Mié 19.10.2011

EL MUNDO  › OPINIóN

Otro ministro sube al patíbulo de Dilma

› Por Eric Nepomuceno

Desde Río de Janeiro

Es como un ritual al que parece condenada la presidenta Dilma Rousseff. Una vez más, un ministro “sugerido” por Lula da Silva está en el ojo del huracán de los escándalos. La rutina, el ritual: una denuncia aparece en determinado medio de prensa, repercute en otros, el denunciado trata de defenderse, Dilma pide que se explique en público, el denunciado trata de explicarse. En los diez primeros meses de su primer año de mandato, la presidenta decapitó a cinco de los ministros que nombró bajo presión de Lula y de los aliados. De esos cinco, uno fue decapitado por prepotente y parlanchín, los otros cuatro por escándalos. Ahora le toca al ministro de Deportes, Orlando Silva, del Partido Comunista do Brasil (PCdoB), que jamás contó con la simpatía de Dilma. Viene de una estela de denuncias tontas –en la presidencia de Lula da Silva, usó indebidamente la tarjeta institucional para pagar una merienda de míseros cuatro dólares– mezcladas con otras, bastante más serias.

Esta vez, el denunciante es un sargento de la Policía Militar, Joao Dias Ferreira, que además dirige un par de ONG que tienen contrato con el Ministerio de Deportes. Tiene un robusto prontuario de antecedentes altamente comprometedores (responde a procesos por desviación millonaria de recursos públicos). Y aún así, lo que dice tiene impacto en la opinión pública y entre aliados y opositores.

Además de vivir en una mansión millonaria en Brasilia, en cuyo aparcamiento descansan tres lujosos autos importados –algo incompatible, bajo cualquier aspecto, con su sueldo–, el sargento es investigado desde hace tres años. Ahora denuncia a una pandilla que estaría abrigada en el Ministerio de Deportes desde hace tiempo, o más precisamente, desde el gobierno de Lula. De la existencia de la pandilla sobran indicios. Hay investigaciones en la Policía Federal y en el Tribunal de Cuentas de la Unión. En Brasilia se extiende un océano de rumores y acusaciones que hasta el césped de los ministerios conoce bien.

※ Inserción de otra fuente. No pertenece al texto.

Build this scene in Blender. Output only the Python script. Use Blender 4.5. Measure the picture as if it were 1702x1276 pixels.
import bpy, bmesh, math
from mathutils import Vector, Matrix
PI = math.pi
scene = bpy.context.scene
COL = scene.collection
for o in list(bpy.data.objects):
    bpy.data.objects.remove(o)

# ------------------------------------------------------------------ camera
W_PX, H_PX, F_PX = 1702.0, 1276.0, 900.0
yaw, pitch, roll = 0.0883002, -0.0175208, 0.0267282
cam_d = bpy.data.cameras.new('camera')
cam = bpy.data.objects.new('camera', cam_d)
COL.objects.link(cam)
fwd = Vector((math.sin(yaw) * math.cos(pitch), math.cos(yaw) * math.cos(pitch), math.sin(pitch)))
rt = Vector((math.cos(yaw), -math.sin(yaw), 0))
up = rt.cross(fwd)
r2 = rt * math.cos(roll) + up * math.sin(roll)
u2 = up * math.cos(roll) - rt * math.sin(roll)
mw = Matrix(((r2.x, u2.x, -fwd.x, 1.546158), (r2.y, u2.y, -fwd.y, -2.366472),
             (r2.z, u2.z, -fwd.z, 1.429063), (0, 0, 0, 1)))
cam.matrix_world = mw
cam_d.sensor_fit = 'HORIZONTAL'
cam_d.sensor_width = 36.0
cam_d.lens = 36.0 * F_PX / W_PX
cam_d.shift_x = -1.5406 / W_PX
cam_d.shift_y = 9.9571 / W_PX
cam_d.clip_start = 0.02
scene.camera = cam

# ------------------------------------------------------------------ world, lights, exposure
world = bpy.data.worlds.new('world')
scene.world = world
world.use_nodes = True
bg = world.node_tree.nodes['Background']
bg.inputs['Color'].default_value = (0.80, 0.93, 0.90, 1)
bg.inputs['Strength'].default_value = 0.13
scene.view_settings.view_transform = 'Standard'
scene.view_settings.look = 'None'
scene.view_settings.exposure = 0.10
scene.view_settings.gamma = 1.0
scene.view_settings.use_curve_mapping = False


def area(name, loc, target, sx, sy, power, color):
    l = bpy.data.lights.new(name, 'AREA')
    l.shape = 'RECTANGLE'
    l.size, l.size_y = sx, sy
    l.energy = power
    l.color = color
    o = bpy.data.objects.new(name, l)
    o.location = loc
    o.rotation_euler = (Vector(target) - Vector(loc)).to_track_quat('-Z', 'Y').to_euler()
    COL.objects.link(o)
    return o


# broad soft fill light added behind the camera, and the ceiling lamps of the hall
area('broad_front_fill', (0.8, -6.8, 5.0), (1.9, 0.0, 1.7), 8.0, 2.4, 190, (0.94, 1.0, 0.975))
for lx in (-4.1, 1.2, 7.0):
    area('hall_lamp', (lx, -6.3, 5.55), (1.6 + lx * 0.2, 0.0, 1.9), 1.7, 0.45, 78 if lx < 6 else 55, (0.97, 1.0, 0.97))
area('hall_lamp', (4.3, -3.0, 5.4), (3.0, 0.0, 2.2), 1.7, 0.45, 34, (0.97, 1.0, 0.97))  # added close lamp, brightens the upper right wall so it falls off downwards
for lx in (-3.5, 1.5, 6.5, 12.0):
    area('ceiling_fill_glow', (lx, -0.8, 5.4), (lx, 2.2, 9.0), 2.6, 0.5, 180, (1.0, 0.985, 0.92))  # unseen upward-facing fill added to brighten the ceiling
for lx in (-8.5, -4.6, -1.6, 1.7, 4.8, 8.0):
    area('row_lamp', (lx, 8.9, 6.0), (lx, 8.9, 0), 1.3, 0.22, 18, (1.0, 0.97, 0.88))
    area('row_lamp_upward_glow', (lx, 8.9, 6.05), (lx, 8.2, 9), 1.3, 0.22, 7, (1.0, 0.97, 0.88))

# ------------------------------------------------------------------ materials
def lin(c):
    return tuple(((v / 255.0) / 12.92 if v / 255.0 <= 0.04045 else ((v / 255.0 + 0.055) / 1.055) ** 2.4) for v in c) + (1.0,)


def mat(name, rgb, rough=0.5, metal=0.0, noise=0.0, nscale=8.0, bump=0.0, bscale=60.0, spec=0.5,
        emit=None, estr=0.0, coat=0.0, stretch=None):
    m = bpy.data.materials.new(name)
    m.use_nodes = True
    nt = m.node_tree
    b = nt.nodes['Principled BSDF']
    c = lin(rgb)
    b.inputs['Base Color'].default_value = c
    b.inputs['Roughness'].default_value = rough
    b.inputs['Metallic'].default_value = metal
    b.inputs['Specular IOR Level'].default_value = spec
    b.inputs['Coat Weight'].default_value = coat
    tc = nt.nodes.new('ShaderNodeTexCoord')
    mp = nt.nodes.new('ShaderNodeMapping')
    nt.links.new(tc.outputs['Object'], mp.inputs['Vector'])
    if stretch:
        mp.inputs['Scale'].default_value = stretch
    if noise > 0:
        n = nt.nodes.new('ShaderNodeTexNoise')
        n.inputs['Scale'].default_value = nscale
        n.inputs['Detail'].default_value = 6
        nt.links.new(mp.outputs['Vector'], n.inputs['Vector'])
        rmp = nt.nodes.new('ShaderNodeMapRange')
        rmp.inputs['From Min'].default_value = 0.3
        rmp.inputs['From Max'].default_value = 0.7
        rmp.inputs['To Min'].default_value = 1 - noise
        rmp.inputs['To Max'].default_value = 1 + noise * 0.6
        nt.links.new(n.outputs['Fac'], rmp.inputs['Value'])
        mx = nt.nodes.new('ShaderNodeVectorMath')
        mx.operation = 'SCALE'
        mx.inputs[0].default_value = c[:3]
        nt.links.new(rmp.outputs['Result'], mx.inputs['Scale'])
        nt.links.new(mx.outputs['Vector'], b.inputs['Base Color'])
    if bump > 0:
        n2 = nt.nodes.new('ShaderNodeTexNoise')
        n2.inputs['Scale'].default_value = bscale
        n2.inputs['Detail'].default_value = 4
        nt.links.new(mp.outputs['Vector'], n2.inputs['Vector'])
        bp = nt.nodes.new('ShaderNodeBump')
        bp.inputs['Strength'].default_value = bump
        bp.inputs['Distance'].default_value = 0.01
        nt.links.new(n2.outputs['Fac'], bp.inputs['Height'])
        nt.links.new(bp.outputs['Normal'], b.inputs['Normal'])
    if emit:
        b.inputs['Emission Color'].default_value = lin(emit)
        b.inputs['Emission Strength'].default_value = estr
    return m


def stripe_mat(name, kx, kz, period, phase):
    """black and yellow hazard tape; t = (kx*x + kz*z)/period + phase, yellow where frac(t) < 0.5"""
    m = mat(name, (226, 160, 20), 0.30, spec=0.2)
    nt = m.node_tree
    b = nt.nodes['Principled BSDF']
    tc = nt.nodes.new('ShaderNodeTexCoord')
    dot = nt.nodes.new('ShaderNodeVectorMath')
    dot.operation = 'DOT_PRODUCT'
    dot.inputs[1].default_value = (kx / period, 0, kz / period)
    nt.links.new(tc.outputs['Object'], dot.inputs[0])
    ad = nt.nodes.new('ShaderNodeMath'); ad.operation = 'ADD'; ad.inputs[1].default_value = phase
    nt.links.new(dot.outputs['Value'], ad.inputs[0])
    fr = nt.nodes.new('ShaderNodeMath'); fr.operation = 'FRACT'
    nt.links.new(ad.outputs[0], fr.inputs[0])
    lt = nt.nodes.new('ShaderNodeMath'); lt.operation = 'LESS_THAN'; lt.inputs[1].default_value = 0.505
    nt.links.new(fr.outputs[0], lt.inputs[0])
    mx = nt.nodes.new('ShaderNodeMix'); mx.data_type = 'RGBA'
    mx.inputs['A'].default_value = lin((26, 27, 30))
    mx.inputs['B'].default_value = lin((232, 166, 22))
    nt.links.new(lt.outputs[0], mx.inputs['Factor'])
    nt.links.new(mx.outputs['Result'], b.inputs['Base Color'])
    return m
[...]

De la participación del ministro todavía no hubo indicios, pero se trataría por lo menos de un caso evidente de omisión. En la bolsa de apuestas de Brasilia, la permanencia de Orlando Silva al frente del ministerio que maneja los poderosos presupuestos del Mundial de 2014 y los Juegos Olímpicos de 2016 no cuenta con adeptos siquiera entre aquellos a los que les encanta correr riesgos suicidas. La rigidez prusiana de la presidenta en relación con escándalos ya se hizo sentir. Dilma está en viaje oficial a Africa, y no se espera que decapite a un ministro por teléfono. Con eso, Orlando Silva tiene algunas horas más para probar su inocencia y su capacidad de convencer de que es inocente.

La marea de denuncias que sacude al gobierno de Dilma Rousseff sirve, al menos, para revelar algunas cosas significativas. La primera: la presidenta se muestra mucho menos propensa –muchísimo menos, a decir la verdad– que su antecesor a convivir con escándalos y a dilatar la preservación de auxiliares que estén en el centro de denuncias. Defiende con rigor el principio de la inocencia, pero no parece dispuesta a esperar que el tiempo diluya sospechas, como lo hacía Lula.

La segunda: Lula, que con tanto alarde recriminó la “herencia maldita” recibida de su antecesor, legó a la sucesora, además de una serie indiscutible de logros y avances que cambiaron la cara del país, un peso incómodo: ministros con una capacidad inaudita de meterse en líos fenomenales. La codicia y el apetito por puestos, cargos y presupuestos, que él apenas supo controlar, explotaron bajo Dilma.

Tercer factor significativo: la tolerancia de Dilma con los “errores” de sus auxiliares es nula. Al margen de la ola moralista muy bien manipulada por los sectores más entrañablemente conservadores del país, a empezar por la oposición y por los grandes grupos de comunicación, Dilma Rousseff ya dejó claro que su gobierno pretende ser intransigente en la defensa de los recursos públicos.

Ayer, Brasil asistía a un espectáculo bizarro. De un lado, un ministro acusado de corrupción exigía, a toda voz, que el denunciante presentase pruebas de lo que decía. De otro, un denunciante aseguraba tener pruebas concretas, que no exhibía, y le decía bandido al ministro.

No fue exactamente un espectáculo edificante.